F365 says: Why Liverpool should plan to sell Salah or Mane…

“Salah’s going to leave in the next 12 months, I can see it already. He knows, he won’t say it. I can see it, you can feel it, you can smell it…”

The incendiary comment (or jibe, prediction or warning, depending on your media of choice) came from Gary Neville and the ‘he’ who sat alongside him was Jamie Carragher, who could not muster a response. The former Liverpool centre-half is an intelligent man and he will absolutely know that Salah could leave in 12 months, but also that Liverpool will not necessarily discourage that exit as long as they are in control of the terms. Great clubs do not build great teams and then cling onto the component parts for dear life; they sell for profit at the right time and have a seamless succession plan in place. Selling Salah (or Sadio Mane, or Roberto Firmino) next summer might not make Liverpool a selling club, but a really very clever club.

All three of Liverpool’s attacking trident will be 28 at the start of next season. That is not to say that their considerable powers will be on the wane – players do not hit 28 and suddenly lose pace or motivation – but their value will inevitably slide, ever so slightly before the effectiveness of their performances. To retain all three as 28 becomes 29 would be folly from a business perspective, just as retaining all three as 29 becomes 30 would be folly from a football perspective, particularly as so much of Liverpool’s game is based around energy and pace. Liverpool’s job over the next three years is to transition from that triptych to another – perhaps retaining one of those players – while making transfer gains and limiting on-pitch losses. As long as the price and timing suits them, Liverpool should absolutely sell one of those players.

Both Mane and Salah arrived at Liverpool for less than £40m; both Mane and Salah could exit Liverpool next summer for three, four or even five times that amount, assuming there is no drastic slump in form or career-threatening injury. But that price will reduce the following year and the year after that, until their worth is measured in nostalgia rather than pounds. Local propagandists might preach that ‘the desire of manager Jurgen Klopp and owners FSG to turn Anfield into a final destination appears to be taking root’, but if Liverpool really is the ‘final destination’ of those players, then the club will have failed. Timing is just as important in the transfer as the tackle.

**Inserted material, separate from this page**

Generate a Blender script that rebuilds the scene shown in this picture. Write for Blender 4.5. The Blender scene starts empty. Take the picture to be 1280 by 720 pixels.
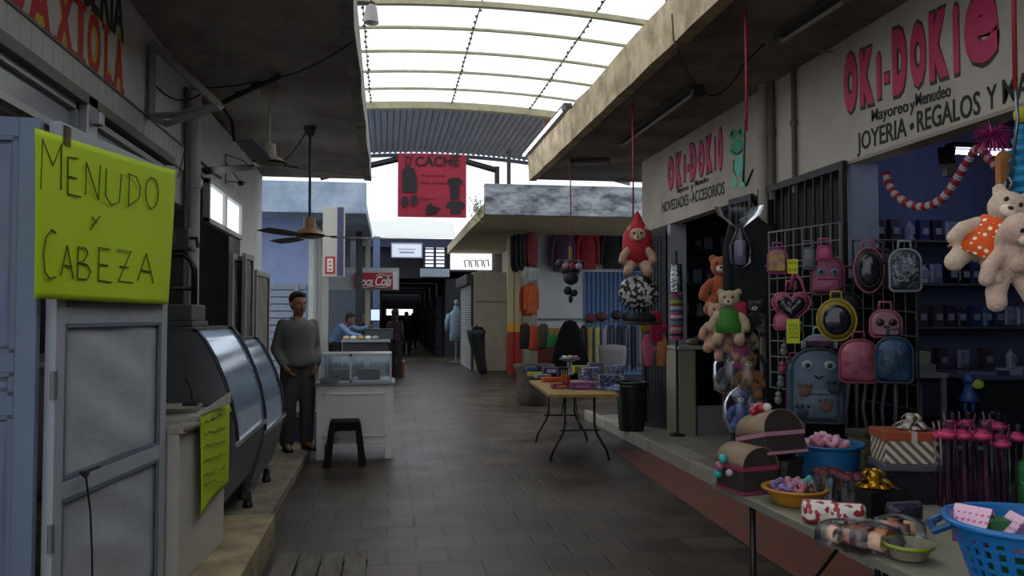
import bpy, bmesh, math, random
from mathutils import Vector, Matrix, Euler, Quaternion
random.seed(7)
R = math.radians
C = bpy.context.scene.collection
# ------------------------------------------------------------------ camera
CAM = Vector((0, 0, 1.55)); F = 1000.0; YAW = R(8.81); PIT = R(2.0)
fw = Vector((math.sin(YAW)*math.cos(PIT), math.cos(YAW)*math.cos(PIT), math.sin(PIT)))
rt = Vector((math.cos(YAW), -math.sin(YAW), 0)); up = rt.cross(fw)
cd = bpy.data.cameras.new('camera'); cam = bpy.data.objects.new('camera', cd); C.objects.link(cam)
cam.location = CAM; cam.rotation_euler = (math.pi/2+PIT, 0, -YAW)
cd.sensor_width = 36; cd.lens = 36*F/1280; cd.clip_start = 0.05; cd.clip_end = 300
bpy.context.scene.camera = cam

def P(px, py, X=None, Y=None, Z=None, D=None):
    "where the line of sight at a photo position meets a plane of the place"
    d = fw + rt*((px-640)/F) + up*((360-py)/F)
    if X is not None: t = (X-CAM.x)/d.x
    elif Y is not None: t = (Y-CAM.y)/d.y
    elif Z is not None: t = (Z-CAM.z)/d.z
    else: t = D
    return CAM + d*t

def V(*a): return Vector(a)
def lin(h):
    h = h.lstrip('#'); o = []
    for i in (0, 2, 4):
        c = int(h[i:i+2], 16)/255
        o.append(c/12.92 if c <= .04045 else ((c+.055)/1.055)**2.4)
    return (*o, 1)

# ------------------------------------------------------------------ materials
def mat(name, col, rough=.6, metal=0, var=.0, vs=4, bump=0, bs=30, col2=None, trans=0, alpha=1, emit=0, sheen=0, spec=.5, stretch=None, coat=0):
    m = bpy.data.materials.new(name); m.use_nodes = True
    nt = m.node_tree; N = nt.nodes; L = nt.links; b = N['Principled BSDF']
    c = lin(col) if isinstance(col, str) else col
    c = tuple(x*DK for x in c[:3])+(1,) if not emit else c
    b.inputs['Base Color'].default_value = c; b.inputs['Roughness'].default_value = rough
    b.inputs['Metallic'].default_value = metal; b.inputs['Alpha'].default_value = alpha
    b.inputs['Transmission Weight'].default_value = trans
    b.inputs['Specular IOR Level'].default_value = spec
    b.inputs['Coat Weight'].default_value = coat
    if sheen: b.inputs['Sheen Weight'].default_value = sheen
    if emit:
        b.inputs['Emission Color'].default_value = c; b.inputs['Emission Strength'].default_value = emit
    if var or bump or col2:
        tc = N.new('ShaderNodeTexCoord'); src = tc.outputs['Object']
        if stretch:
            mp = N.new('ShaderNodeMapping'); mp.inputs['Scale'].default_value = stretch
            L.new(src, mp.inputs['Vector']); src = mp.outputs['Vector']
        if var or col2:
            n = N.new('ShaderNodeTexNoise'); n.inputs['Scale'].default_value = vs; n.inputs['Detail'].default_value = 6
            n.inputs['Roughness'].default_value = .65
            L.new(src, n.inputs['Vector'])
            r = N.new('ShaderNodeValToRGB'); L.new(n.outputs['Fac'], r.inputs['Fac'])
            d = tuple(x*DK for x in lin(col2)[:3])+(1,) if col2 else tuple(x*(1-var) for x in c[:3])+(1,)
            r.color_ramp.elements[0].position = .35; r.color_ramp.elements[1].position = .62
            r.color_ramp.elements[0].color = d; r.color_ramp.elements[1].color = c
            L.new(r.outputs['Color'], b.inputs['Base Color'])
        if bump:
            n2 = N.new('ShaderNodeTexNoise'); n2.inputs['Scale'].default_value = bs; n2.inputs['Detail'].default_value = 4
            L.new(src, n2.inputs['Vector'])
            bp = N.new('ShaderNodeBump'); bp.inputs['Strength'].default_value = bump; bp.inputs['Distance'].default_value = .02
            L.new(n2.outputs['Fac'], bp.inputs['Height']); L.new(bp.outputs['Normal'], b.inputs['Normal'])
    return m
_mc = {}
DK = 1.0  # base colour scale; lowered values stand in for the right side's dimness
def mm(col, rough=.6, **k):
    key = (DK, col, rough, tuple(sorted(k.items())))
    if key not in _mc: _mc[key] = mat('paint_'+col.strip('#'), col, rough, **k)
    return _mc[key]

def tiles(name, c1, c2, mortar, w, h, ms=.01, rough=.5, offset=.0, rot=0, var=.3, rvar=.15, bump=.3):
    m = bpy.data.materials.new(name); m.use_nodes = True
    nt = m.node_tree; N = nt.nodes; L = nt.links; b = N['Principled BSDF']
    tc = N.new('ShaderNodeTexCoord'); mp = N.new('ShaderNodeMapping'); L.new(tc.outputs['Object'], mp.inputs['Vector'])
    mp.inputs['Rotation'].default_value = (0, 0, rot)
    br = N.new('ShaderNodeTexBrick'); br.offset = offset; br.inputs['Scale'].default_value = 1
    br.inputs['Brick Width'].default_value = w; br.inputs['Row Height'].default_value = h; br.inputs['Mortar Size'].default_value = ms
    br.inputs['Mortar Smooth'].default_value = .3
    br.inputs['Color1'].default_value = lin(c1); br.inputs['Color2'].default_value = lin(c2); br.inputs['Mortar'].default_value = lin(mortar)
    L.new(mp.outputs['Vector'], br.inputs['Vector'])
    n = N.new('ShaderNodeTexNoise'); n.inputs['Scale'].default_value = 1.3; n.inputs['Detail'].default_value = 8; L.new(tc.outputs['Object'], n.inputs['Vector'])
    mx = N.new('ShaderNodeMix'); mx.data_type = 'RGBA'; mx.blend_type = 'MULTIPLY'; mx.inputs[0].default_value = var*2
    L.new(br.outputs['Color'], mx.inputs[6]); L.new(n.outputs['Fac'], mx.inputs[7]); L.new(mx.outputs[2], b.inputs['Base Color'])
    mr = N.new('ShaderNodeMapRange'); mr.inputs['To Min'].default_value = rough-rvar; mr.inputs['To Max'].default_value = rough+rvar
    L.new(n.outputs['Fac'], mr.inputs['Value']); L.new(mr.outputs['Result'], b.inputs['Roughness'])
    bp = N.new('ShaderNodeBump'); bp.inputs['Strength'].default_value = bump; bp.inputs['Distance'].default_value = .01; bp.invert = True
    L.new(br.outputs['Fac'], bp.inputs['Height']); L.new(bp.outputs['Normal'], b.inputs['Normal'])
    return m

def checker_mat(name, c1, c2, scale, rough=.5, kind='checker'):
    m = bpy.data.materials.new(name); m.use_nodes = True
    N = m.node_tree.nodes; L = m.node_tree.links; b = N['Principled BSDF']; b.inputs['Roughness'].default_value = rough
    tc = N.new('ShaderNodeTexCoord')
    r = N.new('ShaderNodeValToRGB'); r.color_ramp.interpolation = 'CONSTANT'
    r.color_ramp.elements[0].color = lin(c1); r.color_ramp.elements[1].color = lin(c2); r.color_ramp.elements[1].position = .5
    if kind == 'stripe':
        w = N.new('ShaderNodeTexWave'); w.bands_direction = 'DIAGONAL'; w.inputs['Scale'].default_value = scale
        L.new(tc.outputs['Object'], w.inputs['Vector']); L.new(w.outputs['Fac'], r.inputs['Fac'])
    elif kind == 'dots':
        w = N.new('ShaderNodeTexVoronoi'); w.inputs['Scale'].default_value = scale; w.inputs['Randomness'].default_value = .15
        L.new(tc.outputs['Object'], w.inputs['Vector']); L.new(w.outputs['Distance'], r.inputs['Fac']); r.color_ramp.elements[1].position = .3
    elif kind == 'blobs':
        w = N.new('ShaderNodeTexNoise'); w.inputs['Scale'].default_value = scale; w.inputs['Detail'].default_value = 1
        L.new(tc.outputs['Object'], w.inputs['Vector']); L.new(w.outputs['Fac'], r.inputs['Fac'])
    else:
        w = N.new('ShaderNodeTexChecker'); w.inputs['Scale'].default_value = scale
        L.new(tc.outputs['Object'], w.inputs['Vector']); L.new(w.outputs['Fac'], r.inputs['Fac'])
    L.new(r.outputs['Color'], b.inputs['Base Color'])
    return m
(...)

It is sweet but painfully naive to believe that Liverpool represents the pinnacle of every footballer’s career, regardless of how many Champions Leagues have been won or how loud the fans sing; some players will dream of playing for Real Madrid, others will just dream of playing somewhere warmer. Even when Manchester United were undisputed kings of England, they were not immune; Ronaldo still wanted to join Madrid. It’s a tale as old as time, song as old as rhyme. The task of the pragmatists at Liverpool is to ensure that they manage any exits to suit them, just as they did so perfectly with Philippe Coutinho, whose transfer improved Liverpool far more than Barcelona. That episode alone should make fans comfortable to talk openly about breaking up the Liverpool trident; own it, and trust that the next £100m-plus fee received will be spent as wisely as the last.

Selling is only a sign of weakness if you sell at the wrong time for the wrong money, and without a plan in place. This is not the Liverpool of Andy Carroll but the Liverpool that won the Champions League 18 months after selling their most valuable asset. If you can smell something brewing, it’s likely to be pretty sweet.